The lines below are to be quoted exactly, from the first through the one that contains "F = 4000.0;".

-- start of DATA BLOCK --

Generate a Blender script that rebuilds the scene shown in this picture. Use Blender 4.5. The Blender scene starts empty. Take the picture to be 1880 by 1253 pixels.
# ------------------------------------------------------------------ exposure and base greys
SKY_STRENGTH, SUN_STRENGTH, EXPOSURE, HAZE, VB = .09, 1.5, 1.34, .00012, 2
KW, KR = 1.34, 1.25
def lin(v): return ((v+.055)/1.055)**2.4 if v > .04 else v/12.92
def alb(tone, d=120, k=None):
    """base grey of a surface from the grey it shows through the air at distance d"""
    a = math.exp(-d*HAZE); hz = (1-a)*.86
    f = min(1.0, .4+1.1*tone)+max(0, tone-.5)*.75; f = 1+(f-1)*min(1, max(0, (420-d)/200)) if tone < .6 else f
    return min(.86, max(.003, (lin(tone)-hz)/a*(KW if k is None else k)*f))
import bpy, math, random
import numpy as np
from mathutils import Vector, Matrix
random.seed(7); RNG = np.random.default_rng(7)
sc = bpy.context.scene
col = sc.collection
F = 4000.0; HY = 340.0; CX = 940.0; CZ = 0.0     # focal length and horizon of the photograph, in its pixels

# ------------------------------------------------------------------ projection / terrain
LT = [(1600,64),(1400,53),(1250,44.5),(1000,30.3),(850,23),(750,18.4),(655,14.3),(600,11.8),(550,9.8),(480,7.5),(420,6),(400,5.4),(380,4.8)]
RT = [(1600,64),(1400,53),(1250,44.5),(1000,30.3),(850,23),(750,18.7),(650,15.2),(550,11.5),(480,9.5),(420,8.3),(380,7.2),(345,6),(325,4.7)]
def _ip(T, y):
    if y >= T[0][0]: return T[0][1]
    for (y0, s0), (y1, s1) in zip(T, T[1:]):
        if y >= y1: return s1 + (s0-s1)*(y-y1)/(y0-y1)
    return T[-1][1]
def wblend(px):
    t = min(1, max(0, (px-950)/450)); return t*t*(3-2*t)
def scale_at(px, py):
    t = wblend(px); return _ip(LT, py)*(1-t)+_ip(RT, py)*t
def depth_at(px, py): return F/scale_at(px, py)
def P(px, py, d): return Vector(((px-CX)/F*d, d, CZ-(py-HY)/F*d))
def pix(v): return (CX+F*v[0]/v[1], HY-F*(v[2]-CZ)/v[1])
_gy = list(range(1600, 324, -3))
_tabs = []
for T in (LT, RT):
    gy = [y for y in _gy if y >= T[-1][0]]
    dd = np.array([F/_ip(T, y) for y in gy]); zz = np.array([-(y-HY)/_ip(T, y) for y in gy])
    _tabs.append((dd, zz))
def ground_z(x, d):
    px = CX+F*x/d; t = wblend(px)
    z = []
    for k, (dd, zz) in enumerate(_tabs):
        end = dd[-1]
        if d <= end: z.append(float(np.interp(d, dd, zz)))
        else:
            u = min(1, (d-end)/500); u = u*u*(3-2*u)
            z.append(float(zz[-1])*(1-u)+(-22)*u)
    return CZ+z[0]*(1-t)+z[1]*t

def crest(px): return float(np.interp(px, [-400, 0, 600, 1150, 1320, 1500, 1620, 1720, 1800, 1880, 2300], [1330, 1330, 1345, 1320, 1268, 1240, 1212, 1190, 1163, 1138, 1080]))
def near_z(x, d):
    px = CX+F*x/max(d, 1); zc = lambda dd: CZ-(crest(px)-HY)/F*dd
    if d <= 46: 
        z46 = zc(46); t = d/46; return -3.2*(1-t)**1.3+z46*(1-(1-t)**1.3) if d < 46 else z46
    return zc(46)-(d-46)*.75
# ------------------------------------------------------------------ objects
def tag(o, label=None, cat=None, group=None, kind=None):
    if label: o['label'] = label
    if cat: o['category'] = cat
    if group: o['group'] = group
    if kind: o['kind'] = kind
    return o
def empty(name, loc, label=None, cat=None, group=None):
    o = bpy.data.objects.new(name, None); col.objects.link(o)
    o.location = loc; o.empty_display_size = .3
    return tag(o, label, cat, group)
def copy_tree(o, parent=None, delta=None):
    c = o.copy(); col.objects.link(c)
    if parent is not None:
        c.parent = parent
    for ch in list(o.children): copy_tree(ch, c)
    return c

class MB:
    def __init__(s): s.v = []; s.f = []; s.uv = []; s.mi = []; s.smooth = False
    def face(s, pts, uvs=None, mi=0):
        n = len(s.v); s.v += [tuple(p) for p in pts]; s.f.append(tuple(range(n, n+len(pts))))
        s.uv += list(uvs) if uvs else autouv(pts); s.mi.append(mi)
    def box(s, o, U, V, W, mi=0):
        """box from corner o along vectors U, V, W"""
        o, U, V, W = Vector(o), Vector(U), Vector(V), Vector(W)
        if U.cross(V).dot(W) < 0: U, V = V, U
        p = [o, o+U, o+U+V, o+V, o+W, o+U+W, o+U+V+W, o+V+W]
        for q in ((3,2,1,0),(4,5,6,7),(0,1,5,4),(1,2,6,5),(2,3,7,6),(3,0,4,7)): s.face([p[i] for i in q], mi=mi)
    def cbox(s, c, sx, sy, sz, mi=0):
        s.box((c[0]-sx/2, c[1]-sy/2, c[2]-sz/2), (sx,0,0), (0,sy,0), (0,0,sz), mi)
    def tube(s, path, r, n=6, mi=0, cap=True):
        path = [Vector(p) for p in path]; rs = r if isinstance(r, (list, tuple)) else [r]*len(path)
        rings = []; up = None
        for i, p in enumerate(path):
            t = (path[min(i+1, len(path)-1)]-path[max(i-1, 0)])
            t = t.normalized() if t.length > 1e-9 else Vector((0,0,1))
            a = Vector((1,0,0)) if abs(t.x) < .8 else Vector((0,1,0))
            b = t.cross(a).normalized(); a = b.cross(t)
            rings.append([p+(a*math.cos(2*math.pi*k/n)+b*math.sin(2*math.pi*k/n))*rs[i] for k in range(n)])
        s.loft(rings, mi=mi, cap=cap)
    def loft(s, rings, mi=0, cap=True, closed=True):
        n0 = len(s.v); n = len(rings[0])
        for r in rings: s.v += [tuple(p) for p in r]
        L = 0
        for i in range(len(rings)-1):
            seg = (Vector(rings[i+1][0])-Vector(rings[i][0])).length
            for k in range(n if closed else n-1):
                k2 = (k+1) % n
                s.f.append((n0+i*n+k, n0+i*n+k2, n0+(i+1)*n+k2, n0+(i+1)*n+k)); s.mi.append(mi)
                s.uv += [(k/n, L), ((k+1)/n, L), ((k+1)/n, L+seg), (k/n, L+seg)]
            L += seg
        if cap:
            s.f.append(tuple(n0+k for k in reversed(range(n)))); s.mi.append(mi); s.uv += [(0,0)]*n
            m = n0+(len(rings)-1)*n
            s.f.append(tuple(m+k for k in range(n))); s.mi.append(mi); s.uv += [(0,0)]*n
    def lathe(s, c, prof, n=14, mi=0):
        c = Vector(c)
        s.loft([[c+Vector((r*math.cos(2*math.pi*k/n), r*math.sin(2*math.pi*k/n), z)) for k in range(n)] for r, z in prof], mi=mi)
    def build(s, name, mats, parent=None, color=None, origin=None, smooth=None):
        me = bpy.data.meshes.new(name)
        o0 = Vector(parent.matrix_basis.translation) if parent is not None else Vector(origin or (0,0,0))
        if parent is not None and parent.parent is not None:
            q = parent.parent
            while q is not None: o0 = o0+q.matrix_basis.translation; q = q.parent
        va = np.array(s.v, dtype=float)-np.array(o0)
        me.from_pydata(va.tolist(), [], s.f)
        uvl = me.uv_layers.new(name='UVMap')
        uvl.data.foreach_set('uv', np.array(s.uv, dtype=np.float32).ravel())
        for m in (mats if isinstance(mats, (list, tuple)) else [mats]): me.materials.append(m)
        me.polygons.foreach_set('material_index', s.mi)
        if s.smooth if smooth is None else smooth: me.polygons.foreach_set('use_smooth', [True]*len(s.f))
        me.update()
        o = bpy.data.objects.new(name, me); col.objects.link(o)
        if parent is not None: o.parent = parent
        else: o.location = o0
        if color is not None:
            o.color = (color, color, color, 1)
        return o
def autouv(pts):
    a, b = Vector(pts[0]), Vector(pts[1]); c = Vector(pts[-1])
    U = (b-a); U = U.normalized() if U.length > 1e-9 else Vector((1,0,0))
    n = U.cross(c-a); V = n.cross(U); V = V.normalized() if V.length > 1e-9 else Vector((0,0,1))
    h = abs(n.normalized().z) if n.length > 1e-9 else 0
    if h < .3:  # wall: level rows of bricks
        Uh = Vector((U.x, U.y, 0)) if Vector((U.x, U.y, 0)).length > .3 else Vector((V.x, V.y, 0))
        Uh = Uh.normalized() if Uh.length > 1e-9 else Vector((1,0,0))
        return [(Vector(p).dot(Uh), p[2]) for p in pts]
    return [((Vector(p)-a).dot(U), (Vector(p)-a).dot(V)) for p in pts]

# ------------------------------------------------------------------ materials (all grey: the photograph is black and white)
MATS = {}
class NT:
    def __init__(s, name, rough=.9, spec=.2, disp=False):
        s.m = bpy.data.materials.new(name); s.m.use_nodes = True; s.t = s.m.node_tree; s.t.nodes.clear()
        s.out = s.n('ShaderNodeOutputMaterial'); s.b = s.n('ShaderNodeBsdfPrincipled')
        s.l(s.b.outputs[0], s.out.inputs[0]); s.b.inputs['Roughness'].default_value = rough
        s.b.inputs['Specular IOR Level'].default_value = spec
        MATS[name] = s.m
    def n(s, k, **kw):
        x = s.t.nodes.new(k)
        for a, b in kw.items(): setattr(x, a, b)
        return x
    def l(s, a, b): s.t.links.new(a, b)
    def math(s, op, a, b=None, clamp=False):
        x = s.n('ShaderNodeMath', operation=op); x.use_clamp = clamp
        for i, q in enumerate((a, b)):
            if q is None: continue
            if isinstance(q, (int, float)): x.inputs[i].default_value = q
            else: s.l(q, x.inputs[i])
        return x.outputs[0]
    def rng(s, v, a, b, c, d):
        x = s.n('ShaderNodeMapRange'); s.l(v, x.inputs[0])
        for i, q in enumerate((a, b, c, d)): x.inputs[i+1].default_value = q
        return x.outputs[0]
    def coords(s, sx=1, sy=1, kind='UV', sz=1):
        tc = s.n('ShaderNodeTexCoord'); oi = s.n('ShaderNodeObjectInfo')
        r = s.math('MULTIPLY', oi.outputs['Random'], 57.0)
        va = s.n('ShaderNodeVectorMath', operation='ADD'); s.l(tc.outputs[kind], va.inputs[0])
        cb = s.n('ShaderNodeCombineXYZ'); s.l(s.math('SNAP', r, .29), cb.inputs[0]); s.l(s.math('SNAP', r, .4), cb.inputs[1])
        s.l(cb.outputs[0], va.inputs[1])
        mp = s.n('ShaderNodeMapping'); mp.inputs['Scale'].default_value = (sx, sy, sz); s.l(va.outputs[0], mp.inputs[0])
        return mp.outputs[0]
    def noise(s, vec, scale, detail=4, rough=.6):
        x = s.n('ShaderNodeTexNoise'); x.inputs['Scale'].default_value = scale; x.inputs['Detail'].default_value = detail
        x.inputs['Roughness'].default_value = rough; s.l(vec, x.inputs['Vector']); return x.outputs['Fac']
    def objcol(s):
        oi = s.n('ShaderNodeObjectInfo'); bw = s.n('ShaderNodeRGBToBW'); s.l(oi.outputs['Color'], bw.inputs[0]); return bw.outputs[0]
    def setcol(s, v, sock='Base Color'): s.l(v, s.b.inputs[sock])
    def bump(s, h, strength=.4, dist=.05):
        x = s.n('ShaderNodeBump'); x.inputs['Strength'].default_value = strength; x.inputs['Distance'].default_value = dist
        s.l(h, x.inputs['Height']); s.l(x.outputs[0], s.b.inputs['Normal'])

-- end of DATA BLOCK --

(RESULT FOR THIS TASK)
Generate a Blender script that rebuilds the scene shown in this picture. Use Blender 4.5. The Blender scene starts empty. Take the picture to be 1880 by 1253 pixels.
# ------------------------------------------------------------------ exposure and base greys
SKY_STRENGTH, SUN_STRENGTH, EXPOSURE, HAZE, VB = .09, 1.5, 1.34, .00012, 2
KW, KR = 1.34, 1.25
def lin(v): return ((v+.055)/1.055)**2.4 if v > .04 else v/12.92
def alb(tone, d=120, k=None):
    """base grey of a surface from the grey it shows through the air at distance d"""
    a = math.exp(-d*HAZE); hz = (1-a)*.86
    f = min(1.0, .4+1.1*tone)+max(0, tone-.5)*.75; f = 1+(f-1)*min(1, max(0, (420-d)/200)) if tone < .6 else f
    return min(.86, max(.003, (lin(tone)-hz)/a*(KW if k is None else k)*f))
import bpy, math, random
import numpy as np
from mathutils import Vector, Matrix
random.seed(7); RNG = np.random.default_rng(7)
sc = bpy.context.scene
col = sc.collection
F = 4000.0; HY = 340.0; CX = 940.0; CZ = 0.0     # focal length and horizon of the photograph, in its pixels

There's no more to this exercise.